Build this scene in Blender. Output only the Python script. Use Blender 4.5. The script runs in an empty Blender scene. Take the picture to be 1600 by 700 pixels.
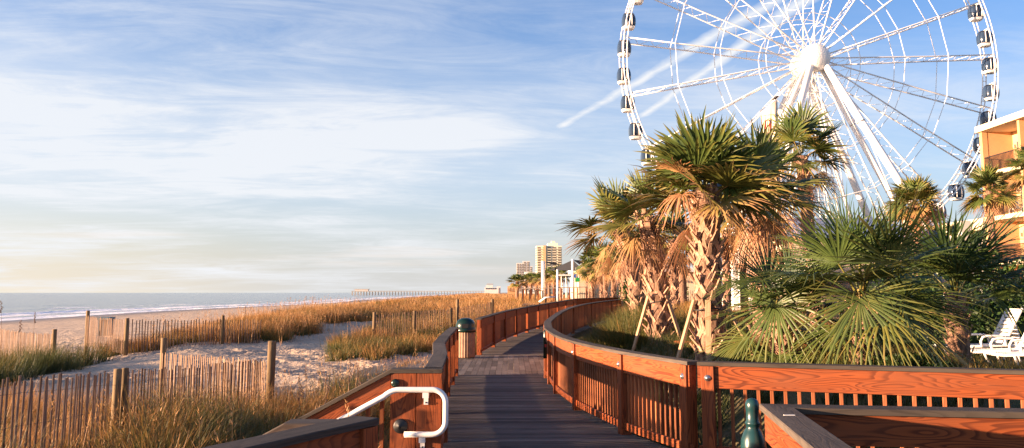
import bpy, math, random
import numpy as np
from mathutils import Vector, Matrix
R = math.radians
random.seed(7); rng = np.random.default_rng(11)
S = bpy.context.scene
C = S.collection
# ------------------------------------------------------------------ camera, world, sun, exposure
F_PX, PITCH, HY, EYE = 1290.0, R(7), 457.0, 1.82
PY = HY - F_PX * math.tan(PITCH)
cam = bpy.data.objects.new('camera', bpy.data.cameras.new('camera')); C.objects.link(cam)
cam.location = (0, 0, EYE); cam.rotation_euler = (R(90) + PITCH, 0, 0)
cam.data.sensor_width = 36; cam.data.lens = 36 * F_PX / 1600
cam.data.shift_y = (PY - 350) / 1600
cam.data.clip_start = .05; cam.data.clip_end = 30000
S.camera = cam
SUN_EL, SUN_BACK = R(5.8), R(13)
SUN_DIR = Vector((-math.cos(SUN_EL) * math.cos(SUN_BACK), -math.cos(SUN_EL) * math.sin(SUN_BACK), math.sin(SUN_EL)))
sl = bpy.data.lights.new('sun', 'SUN'); sl.energy = 5.0; sl.angle = R(.6); sl.color = (1, .66, .42)
sun = bpy.data.objects.new('sun', sl); C.objects.link(sun); sun.rotation_euler = SUN_DIR.to_track_quat('Z', 'Y').to_euler()
S.view_settings.view_transform = 'Standard'; S.view_settings.look = 'None'
S.view_settings.exposure = 2.2; S.view_settings.gamma = 1
S.cycles.max_bounces = 6; S.cycles.transparent_max_bounces = 8
S.cycles.use_denoising = True

def px(x, y, Y):
    "world point seen at photo pixel (x, y) at forward distance Y"
    u, v = x - 800, -(y - PY)
    fw = F_PX * math.cos(PITCH) - v * math.sin(PITCH); up = F_PX * math.sin(PITCH) + v * math.cos(PITCH)
    return Vector((u * Y / fw, Y, EYE + up * Y / fw))

class NT:
    "small helper around a node tree"
    def __init__(s, nt): s.nt = nt; nt.nodes.clear()
    def n(s, t, **k):
        nd = s.nt.nodes.new(t)
        for a, b in k.items():
            if a in nd.inputs.keys(): nd.inputs[a].default_value = b
            else: setattr(nd, a, b)
        return nd
    def l(s, a, b): s.nt.links.new(a, b)
    def m(s, op, a, b=0.0, c=None, clamp=False):
        nd = s.nt.nodes.new('ShaderNodeMath'); nd.operation = op; nd.use_clamp = clamp
        for i, v in enumerate((a, b, c)):
            if v is None: continue
            if isinstance(v, (int, float)): nd.inputs[i].default_value = v
            else: s.l(v, nd.inputs[i])
        return nd.outputs[0]
    def vm(s, op, a, b=None, sc=None):
        nd = s.nt.nodes.new('ShaderNodeVectorMath'); nd.operation = op
        for i, v in enumerate((a, b)):
            if v is None: continue
            if isinstance(v, (tuple, list)): nd.inputs[i].default_value = v
            else: s.l(v, nd.inputs[i])
        if sc is not None: nd.inputs['Scale'].default_value = sc
        return nd
    def mix(s, f, a, b, blend='MIX'):
        nd = s.nt.nodes.new('ShaderNodeMix'); nd.data_type = 'RGBA'; nd.blend_type = blend
        for i, v in ((0, f), (6, a), (7, b)):
            if isinstance(v, (int, float)): nd.inputs[i].default_value = v
            elif isinstance(v, (tuple, list)): nd.inputs[i].default_value = (*v[:3], 1)
            else: s.l(v, nd.inputs[i])
        return nd.outputs[2]
    def ramp(s, f, stops, interp='LINEAR'):
        nd = s.nt.nodes.new('ShaderNodeValToRGB'); s.l(f, nd.inputs[0]); cr = nd.color_ramp; cr.interpolation = interp
        while len(cr.elements) < len(stops): cr.elements.new(.5)
        for e, (p, c) in zip(cr.elements, stops):
            e.position = p; e.color = (c, c, c, 1) if isinstance(c, (int, float)) else (*c, 1)
        return nd.outputs[0]
    def noise(s, vec, scale, detail=3, rough=.5, dist=0):
        nd = s.nt.nodes.new('ShaderNodeTexNoise'); nd.inputs['Scale'].default_value = scale
        nd.inputs['Detail'].default_value = detail; nd.inputs['Roughness'].default_value = rough
        nd.inputs['Distortion'].default_value = dist
        if vec is not None: s.l(vec, nd.inputs['Vector'])
        return nd.outputs[0]
    def scale(s, vec, v): return s.vm('MULTIPLY', vec, v).outputs[0]
    def smooth(s, x, a, b):
        nd = s.nt.nodes.new('ShaderNodeMapRange'); nd.interpolation_type = 'SMOOTHSTEP'
        nd.inputs[1].default_value = a; nd.inputs[2].default_value = b; s.l(x, nd.inputs[0]); return nd.outputs[0]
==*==
**Problem details**
Take every line from the data above that holds "scene" and copy it out.

**Full solution**
Build this scene in Blender. Output only the Python script. Use Blender 4.5. The script runs in an empty Blender scene. Take the picture to be 1600 by 700 pixels.
S = bpy.context.scene